The region where it will emerge is a forested, hilly area with small fishing settlements, agrarian villages and land that 50 years ago was awarded to the Dalit community — one of India’s most marginalized, who, under the traditional caste system, had for generations been excluded from land ownership.
About 200 of the almost 500 acres of land earmarked for the AI hub’s three data centers — in Tarluvada, Adavivaram and Rambilli villages — belongs to Dalit families. Activists say the families were pressured to sell their land for a fraction of its market value.
“They were given this land around 1970, when Indira Gandhi was the prime minister. There was a very big scheme, a nationwide scheme, of giving land to landless people. Many of these people here, where the Google data center is being set up in Tarluvada village in Vishakhapatam, they were all given pattas (occupation rights) at that time,” said Dr. E.A.S. Sarma, India’s former power secretary-turned activist, who has been advocating against the data center construction.
“Land is being given to the Google data center at a very low price, and the land is being taken away from these Dalits and other small landholders at a very low price, not the market price. I calculated it. It’s less than one-fifth of the market value. Indirectly, these Dalits and the small people are subsidizing Google’s data center. It is very sad. Google earns trillions of dollars of profits every year.”
While Dalit families — who make up about 20 percent of the local population — fear displacement, others in the area and in neighboring Visakhapatnam city raise the issues of deforestation, environmental hazards and water, as the 1 gigawatt project may consume millions of liters of water a day in a region where scarcity has long been a problem.
“Three data centers — one in Tarluvada , one in Rambilli and one in the heart of the city on the Simhachalam Hill — are at the center of controversy, with people worried about a grave environmental crisis ... if you take the Tarluvada Google data center, 90 percent of the area is located in an area notified as a forest,” Sarma said.
“When you clear the trees, siltation takes place. Siltation means the reservoir capacity will come down. And this data center will consume quite a bit of water from the reservoir, depriving the people of Visakhapatnam of their own drinking water ... it will create a serious water problem in Visakhapatnam and its surroundings.”

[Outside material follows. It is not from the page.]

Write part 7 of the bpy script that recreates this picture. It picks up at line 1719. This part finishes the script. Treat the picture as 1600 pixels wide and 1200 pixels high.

Another issue, Sarma said, is that data centers are not only large electricity consumers, but also produce highly fluctuating loads, which may pose difficulties for other users of the local electricity grid: “It stresses our water supplies, it stresses electricity supplies, our land and the Dalits — their land, their livelihood.”
The Human Rights Forum, a grassroots organization focusing on state accountability, displacement, environmental justice and the rights of marginalized communities, said there are growing fears about the Google project among locals.
Dalit farmers and residents of the urban areas of Visakhapatnam have begun to organize localized protests and public meetings related to the project, environmental concerns and displacement fears.
V. S. Krishna, the group’s coordinator in Visakhapatnam, told Arab News that “there’s a lot of anger,” as people have received no clarity on the region’s future after the proposed launch of the massive data center hub.
“There is no real information available in the public domain, and no information on where they want to get the water from; no information on where they want to, how and where they want to get the power from; no information about how they want to mitigate the previous environmental concerns — they are very secretive about it.”